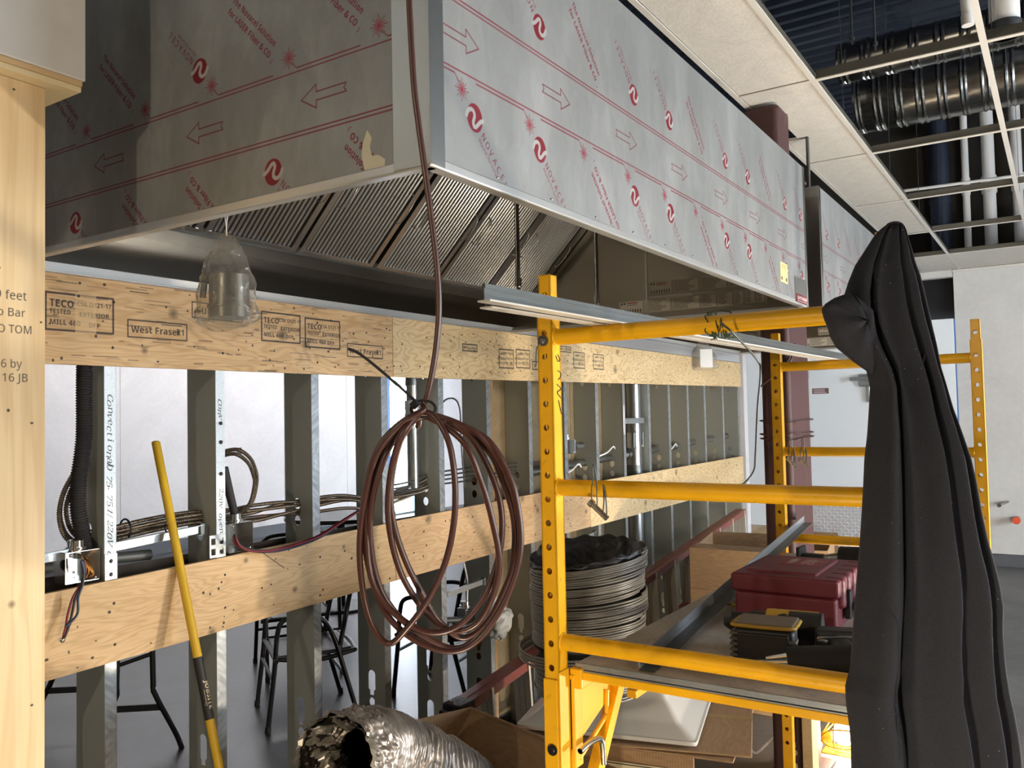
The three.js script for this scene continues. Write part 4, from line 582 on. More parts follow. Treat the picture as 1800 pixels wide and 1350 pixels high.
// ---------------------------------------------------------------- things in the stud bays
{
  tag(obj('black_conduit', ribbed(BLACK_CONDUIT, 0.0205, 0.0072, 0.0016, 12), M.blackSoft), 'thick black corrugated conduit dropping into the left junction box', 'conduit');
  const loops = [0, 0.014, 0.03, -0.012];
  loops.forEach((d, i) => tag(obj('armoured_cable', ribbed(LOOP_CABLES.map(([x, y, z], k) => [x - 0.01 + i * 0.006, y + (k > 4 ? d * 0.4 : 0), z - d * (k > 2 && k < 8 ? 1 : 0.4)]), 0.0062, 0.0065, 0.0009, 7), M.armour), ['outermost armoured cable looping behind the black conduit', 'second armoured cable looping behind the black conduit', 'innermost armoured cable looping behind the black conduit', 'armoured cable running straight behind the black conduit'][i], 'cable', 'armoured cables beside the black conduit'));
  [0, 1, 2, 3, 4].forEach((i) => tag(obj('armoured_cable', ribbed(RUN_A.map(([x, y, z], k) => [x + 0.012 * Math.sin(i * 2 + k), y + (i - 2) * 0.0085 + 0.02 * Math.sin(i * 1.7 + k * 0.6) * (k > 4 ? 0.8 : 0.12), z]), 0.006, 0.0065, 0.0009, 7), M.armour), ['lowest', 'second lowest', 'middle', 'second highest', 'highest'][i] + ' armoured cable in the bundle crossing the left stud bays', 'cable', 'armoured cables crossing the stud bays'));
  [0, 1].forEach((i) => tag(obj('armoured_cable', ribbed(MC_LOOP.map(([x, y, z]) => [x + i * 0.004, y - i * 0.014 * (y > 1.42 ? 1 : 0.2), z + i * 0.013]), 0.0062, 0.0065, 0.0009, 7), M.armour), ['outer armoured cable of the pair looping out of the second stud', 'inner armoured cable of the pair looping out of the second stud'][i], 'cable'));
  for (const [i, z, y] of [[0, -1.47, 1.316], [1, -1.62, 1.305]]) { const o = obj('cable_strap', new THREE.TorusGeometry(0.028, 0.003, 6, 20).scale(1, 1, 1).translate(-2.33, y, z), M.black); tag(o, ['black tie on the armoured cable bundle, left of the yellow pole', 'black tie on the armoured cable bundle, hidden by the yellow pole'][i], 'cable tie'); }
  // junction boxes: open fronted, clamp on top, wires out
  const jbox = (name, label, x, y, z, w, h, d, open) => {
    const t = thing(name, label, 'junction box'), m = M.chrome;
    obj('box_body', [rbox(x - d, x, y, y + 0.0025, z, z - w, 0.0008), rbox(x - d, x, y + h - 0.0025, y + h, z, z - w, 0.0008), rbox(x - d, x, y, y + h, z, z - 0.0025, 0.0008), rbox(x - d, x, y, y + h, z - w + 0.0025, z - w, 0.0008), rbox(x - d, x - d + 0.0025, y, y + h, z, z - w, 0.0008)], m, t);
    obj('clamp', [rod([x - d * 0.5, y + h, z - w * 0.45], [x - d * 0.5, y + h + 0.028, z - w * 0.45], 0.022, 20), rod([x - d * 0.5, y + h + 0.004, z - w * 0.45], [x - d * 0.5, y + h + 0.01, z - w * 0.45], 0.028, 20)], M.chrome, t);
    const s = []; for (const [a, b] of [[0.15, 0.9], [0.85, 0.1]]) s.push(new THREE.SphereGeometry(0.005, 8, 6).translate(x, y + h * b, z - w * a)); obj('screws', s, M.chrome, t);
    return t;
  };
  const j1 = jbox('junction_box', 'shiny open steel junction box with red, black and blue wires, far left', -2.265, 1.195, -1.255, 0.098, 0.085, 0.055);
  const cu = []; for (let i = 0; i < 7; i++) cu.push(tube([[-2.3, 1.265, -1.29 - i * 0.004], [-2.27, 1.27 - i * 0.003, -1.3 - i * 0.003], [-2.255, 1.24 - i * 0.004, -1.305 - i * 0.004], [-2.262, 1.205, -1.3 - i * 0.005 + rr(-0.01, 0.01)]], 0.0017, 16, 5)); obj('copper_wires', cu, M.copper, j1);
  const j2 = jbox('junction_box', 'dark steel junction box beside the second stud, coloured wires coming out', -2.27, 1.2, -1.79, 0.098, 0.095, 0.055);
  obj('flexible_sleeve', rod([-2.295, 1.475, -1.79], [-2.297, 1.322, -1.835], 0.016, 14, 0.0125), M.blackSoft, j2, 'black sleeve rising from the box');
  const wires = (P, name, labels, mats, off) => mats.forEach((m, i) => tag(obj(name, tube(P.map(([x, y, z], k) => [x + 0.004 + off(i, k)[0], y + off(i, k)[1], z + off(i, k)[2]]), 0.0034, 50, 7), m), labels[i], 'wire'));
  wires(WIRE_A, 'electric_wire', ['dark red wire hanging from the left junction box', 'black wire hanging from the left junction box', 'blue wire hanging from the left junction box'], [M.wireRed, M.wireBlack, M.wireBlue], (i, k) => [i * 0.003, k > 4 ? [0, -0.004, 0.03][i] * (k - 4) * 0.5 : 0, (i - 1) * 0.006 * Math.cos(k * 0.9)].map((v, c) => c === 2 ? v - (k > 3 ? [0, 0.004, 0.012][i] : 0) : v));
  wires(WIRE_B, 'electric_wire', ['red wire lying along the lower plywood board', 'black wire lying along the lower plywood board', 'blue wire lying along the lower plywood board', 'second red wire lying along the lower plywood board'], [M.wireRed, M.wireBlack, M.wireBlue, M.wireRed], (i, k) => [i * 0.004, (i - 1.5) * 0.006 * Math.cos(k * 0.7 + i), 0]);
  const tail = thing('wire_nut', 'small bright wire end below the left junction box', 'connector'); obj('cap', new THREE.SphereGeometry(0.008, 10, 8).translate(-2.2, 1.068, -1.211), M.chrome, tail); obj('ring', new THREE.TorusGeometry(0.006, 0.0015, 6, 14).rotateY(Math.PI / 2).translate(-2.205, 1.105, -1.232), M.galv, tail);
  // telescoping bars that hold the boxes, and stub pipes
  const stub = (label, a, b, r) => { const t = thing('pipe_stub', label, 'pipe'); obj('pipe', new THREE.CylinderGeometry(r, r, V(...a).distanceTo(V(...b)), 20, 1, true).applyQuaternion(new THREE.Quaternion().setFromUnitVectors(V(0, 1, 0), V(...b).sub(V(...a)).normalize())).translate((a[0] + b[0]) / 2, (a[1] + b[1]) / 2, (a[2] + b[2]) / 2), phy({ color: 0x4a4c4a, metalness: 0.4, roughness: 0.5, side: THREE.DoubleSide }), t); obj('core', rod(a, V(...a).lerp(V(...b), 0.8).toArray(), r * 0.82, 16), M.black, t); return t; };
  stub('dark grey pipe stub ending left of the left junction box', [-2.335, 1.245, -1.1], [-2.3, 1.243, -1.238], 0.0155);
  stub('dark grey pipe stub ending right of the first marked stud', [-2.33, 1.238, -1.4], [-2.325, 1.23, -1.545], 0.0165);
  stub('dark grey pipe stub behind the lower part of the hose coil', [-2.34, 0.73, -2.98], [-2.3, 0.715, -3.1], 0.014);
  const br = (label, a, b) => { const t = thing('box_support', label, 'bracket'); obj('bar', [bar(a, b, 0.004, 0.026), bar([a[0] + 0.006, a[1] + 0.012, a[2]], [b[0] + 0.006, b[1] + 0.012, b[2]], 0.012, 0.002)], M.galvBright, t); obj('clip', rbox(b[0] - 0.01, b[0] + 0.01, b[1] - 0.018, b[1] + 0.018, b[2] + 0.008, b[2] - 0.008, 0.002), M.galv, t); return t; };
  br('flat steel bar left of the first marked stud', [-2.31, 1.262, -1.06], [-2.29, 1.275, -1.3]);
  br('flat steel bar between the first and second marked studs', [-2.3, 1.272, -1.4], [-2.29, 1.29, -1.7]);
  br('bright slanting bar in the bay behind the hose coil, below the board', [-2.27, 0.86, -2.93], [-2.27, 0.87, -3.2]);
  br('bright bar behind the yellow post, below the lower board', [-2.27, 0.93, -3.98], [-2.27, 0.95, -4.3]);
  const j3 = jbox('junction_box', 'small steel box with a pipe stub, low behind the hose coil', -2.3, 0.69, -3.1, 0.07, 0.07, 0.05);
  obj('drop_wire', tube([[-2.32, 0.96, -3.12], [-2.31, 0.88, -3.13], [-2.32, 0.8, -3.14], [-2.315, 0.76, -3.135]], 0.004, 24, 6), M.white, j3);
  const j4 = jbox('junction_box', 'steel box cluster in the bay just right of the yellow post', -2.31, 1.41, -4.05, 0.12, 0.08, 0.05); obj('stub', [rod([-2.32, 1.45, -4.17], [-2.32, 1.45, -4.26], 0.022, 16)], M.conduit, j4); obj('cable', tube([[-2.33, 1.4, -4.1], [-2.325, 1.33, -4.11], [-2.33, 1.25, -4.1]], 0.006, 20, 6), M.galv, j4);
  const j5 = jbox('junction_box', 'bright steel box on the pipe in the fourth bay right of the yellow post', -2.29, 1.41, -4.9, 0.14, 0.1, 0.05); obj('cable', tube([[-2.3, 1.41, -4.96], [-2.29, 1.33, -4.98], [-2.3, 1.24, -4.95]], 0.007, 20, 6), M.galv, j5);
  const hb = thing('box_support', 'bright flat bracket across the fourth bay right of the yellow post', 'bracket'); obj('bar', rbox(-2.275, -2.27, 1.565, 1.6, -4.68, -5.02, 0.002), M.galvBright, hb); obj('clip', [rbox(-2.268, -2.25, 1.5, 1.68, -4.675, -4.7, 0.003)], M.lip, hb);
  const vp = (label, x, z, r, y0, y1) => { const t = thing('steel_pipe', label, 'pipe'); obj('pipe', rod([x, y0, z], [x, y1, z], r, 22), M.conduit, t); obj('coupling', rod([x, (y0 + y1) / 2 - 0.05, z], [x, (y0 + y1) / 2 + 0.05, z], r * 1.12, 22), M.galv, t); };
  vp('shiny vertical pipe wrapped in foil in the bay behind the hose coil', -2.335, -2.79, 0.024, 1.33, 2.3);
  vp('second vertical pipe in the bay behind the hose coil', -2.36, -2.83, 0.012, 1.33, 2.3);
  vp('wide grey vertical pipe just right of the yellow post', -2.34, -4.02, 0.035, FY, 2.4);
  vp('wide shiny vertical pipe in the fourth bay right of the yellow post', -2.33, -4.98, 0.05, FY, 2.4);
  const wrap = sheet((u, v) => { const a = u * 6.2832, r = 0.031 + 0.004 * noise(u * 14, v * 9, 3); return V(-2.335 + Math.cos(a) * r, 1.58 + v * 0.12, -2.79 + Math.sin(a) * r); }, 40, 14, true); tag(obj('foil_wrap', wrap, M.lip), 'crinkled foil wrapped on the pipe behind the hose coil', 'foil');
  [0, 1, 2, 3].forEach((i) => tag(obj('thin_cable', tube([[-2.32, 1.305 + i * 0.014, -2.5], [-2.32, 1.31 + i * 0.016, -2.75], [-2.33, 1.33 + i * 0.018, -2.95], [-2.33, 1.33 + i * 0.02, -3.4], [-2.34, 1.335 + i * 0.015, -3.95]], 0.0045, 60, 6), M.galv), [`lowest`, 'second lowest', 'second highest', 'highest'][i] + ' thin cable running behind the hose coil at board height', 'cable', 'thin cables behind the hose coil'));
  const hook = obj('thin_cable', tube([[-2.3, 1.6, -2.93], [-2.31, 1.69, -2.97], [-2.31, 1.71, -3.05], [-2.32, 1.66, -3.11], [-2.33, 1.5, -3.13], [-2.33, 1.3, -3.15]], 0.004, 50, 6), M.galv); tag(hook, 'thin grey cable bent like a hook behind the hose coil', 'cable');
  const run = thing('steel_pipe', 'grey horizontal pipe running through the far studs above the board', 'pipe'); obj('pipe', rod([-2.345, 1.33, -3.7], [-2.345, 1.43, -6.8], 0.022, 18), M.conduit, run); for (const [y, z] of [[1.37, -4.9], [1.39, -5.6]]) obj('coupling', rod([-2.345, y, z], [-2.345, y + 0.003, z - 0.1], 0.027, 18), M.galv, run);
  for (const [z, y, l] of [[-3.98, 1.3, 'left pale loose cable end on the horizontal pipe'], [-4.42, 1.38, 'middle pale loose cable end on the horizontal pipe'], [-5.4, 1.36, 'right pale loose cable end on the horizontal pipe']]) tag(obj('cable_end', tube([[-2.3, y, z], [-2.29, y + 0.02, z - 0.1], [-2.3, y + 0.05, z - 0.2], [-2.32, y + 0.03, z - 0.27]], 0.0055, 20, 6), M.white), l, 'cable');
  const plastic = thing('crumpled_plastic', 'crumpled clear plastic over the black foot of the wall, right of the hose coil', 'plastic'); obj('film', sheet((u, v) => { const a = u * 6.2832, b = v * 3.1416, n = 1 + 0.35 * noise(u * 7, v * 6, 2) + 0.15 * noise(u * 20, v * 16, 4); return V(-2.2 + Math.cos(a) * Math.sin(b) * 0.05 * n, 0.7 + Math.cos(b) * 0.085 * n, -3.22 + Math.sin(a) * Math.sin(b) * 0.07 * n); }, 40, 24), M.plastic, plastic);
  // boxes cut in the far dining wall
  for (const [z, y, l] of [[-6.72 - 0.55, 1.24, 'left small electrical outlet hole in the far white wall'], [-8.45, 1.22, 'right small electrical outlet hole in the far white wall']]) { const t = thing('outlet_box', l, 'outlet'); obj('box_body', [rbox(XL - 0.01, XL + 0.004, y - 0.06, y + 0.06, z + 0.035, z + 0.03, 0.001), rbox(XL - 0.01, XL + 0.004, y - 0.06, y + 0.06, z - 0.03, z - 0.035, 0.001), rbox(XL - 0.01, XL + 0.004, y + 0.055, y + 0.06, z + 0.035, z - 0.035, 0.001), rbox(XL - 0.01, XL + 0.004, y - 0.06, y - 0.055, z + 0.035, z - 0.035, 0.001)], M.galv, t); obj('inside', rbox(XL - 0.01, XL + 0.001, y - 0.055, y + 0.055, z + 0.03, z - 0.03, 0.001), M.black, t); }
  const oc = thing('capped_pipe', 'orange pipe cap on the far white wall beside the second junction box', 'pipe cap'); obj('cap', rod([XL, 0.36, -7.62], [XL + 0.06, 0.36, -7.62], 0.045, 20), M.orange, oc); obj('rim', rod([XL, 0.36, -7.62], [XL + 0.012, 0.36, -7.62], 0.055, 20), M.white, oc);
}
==
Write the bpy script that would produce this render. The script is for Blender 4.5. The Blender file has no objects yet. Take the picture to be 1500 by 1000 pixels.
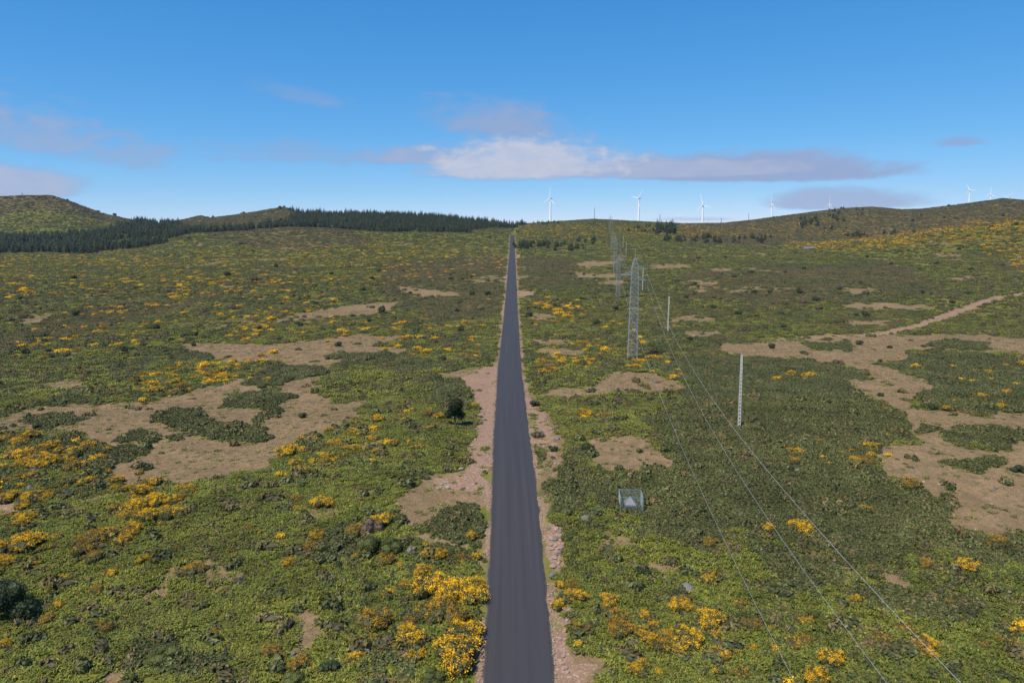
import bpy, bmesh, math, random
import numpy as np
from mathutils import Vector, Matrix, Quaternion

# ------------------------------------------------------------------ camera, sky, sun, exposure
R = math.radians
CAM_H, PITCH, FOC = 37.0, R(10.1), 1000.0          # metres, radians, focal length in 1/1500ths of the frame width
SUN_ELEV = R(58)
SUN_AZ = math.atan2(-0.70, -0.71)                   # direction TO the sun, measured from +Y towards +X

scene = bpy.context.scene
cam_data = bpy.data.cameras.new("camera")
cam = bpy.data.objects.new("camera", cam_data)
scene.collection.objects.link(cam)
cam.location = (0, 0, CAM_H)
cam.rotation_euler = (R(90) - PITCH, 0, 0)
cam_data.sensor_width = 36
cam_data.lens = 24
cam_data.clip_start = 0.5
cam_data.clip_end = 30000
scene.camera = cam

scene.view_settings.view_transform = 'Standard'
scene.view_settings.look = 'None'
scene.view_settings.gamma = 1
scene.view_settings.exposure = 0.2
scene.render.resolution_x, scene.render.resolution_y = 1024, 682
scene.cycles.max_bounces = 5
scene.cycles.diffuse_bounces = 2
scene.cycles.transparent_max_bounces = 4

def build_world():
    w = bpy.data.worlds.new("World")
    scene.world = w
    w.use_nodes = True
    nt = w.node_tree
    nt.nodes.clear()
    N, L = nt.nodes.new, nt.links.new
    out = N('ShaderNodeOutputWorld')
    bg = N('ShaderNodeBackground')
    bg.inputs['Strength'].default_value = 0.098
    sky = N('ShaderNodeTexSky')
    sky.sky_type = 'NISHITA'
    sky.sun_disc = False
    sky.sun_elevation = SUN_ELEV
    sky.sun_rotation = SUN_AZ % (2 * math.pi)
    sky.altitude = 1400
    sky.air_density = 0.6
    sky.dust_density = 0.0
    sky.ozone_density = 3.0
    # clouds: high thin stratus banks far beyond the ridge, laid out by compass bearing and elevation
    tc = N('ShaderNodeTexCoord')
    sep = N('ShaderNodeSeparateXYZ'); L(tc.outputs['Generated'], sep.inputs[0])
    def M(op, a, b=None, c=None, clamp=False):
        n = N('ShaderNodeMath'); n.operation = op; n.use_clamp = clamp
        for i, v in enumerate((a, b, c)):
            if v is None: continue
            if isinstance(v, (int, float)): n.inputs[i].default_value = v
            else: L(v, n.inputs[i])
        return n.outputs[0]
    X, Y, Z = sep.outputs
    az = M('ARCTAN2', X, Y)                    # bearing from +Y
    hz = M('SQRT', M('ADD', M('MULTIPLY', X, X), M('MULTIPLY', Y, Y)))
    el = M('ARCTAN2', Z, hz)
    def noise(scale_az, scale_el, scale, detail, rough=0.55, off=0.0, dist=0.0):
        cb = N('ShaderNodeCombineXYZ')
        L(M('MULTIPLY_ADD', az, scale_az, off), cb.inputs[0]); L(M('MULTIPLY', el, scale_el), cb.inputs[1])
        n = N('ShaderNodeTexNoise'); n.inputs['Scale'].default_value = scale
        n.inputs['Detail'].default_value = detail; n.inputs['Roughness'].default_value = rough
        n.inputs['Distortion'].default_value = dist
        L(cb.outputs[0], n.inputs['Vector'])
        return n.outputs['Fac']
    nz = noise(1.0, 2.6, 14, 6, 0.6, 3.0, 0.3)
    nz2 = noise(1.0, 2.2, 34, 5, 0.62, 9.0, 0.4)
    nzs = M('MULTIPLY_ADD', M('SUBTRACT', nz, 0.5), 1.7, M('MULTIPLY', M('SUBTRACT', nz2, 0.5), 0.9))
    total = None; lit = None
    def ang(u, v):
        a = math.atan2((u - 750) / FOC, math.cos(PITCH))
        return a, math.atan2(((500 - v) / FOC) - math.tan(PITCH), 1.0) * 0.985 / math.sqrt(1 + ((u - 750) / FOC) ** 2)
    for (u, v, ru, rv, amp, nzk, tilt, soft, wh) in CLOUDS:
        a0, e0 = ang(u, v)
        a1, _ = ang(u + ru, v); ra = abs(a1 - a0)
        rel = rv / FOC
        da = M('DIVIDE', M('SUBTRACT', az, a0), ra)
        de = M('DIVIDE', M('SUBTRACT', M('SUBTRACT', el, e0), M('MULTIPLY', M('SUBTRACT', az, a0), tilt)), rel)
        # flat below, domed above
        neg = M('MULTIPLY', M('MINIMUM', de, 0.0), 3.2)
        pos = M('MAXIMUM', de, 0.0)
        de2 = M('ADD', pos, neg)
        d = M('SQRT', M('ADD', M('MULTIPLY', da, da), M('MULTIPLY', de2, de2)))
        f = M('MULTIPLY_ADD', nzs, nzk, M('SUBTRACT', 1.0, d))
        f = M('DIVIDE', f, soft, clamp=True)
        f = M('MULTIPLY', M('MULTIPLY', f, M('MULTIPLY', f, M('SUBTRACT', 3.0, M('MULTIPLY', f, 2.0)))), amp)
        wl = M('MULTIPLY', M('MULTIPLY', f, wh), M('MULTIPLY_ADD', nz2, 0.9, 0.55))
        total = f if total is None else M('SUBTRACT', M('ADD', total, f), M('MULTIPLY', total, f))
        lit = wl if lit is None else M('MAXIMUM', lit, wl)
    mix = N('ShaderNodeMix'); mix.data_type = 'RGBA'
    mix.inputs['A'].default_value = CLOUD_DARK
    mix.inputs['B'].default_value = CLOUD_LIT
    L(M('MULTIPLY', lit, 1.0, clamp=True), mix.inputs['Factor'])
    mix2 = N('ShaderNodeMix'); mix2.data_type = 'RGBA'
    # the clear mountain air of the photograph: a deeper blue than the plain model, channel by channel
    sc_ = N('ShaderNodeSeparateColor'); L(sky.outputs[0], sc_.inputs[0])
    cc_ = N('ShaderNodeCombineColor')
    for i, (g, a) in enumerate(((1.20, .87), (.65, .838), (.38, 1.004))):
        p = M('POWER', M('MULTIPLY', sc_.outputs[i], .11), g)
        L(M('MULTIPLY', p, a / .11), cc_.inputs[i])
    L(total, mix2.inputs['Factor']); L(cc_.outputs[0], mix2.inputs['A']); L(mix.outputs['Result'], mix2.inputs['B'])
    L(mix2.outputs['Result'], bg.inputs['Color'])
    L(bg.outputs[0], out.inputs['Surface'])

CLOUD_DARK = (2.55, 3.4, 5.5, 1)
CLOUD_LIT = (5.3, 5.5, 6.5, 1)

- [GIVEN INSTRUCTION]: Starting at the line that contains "Write the bpy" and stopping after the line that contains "SUN_AZ = math.atan2(-0.70, -0.71)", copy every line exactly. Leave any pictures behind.

- [ANSWER BELOW]:
Write the bpy script that would produce this render. The script is for Blender 4.5. The Blender file has no objects yet. Take the picture to be 1500 by 1000 pixels.
import bpy, bmesh, math, random
import numpy as np
from mathutils import Vector, Matrix, Quaternion

# ------------------------------------------------------------------ camera, sky, sun, exposure
R = math.radians
CAM_H, PITCH, FOC = 37.0, R(10.1), 1000.0          # metres, radians, focal length in 1/1500ths of the frame width
SUN_ELEV = R(58)
SUN_AZ = math.atan2(-0.70, -0.71)                   # direction TO the sun, measured from +Y towards +X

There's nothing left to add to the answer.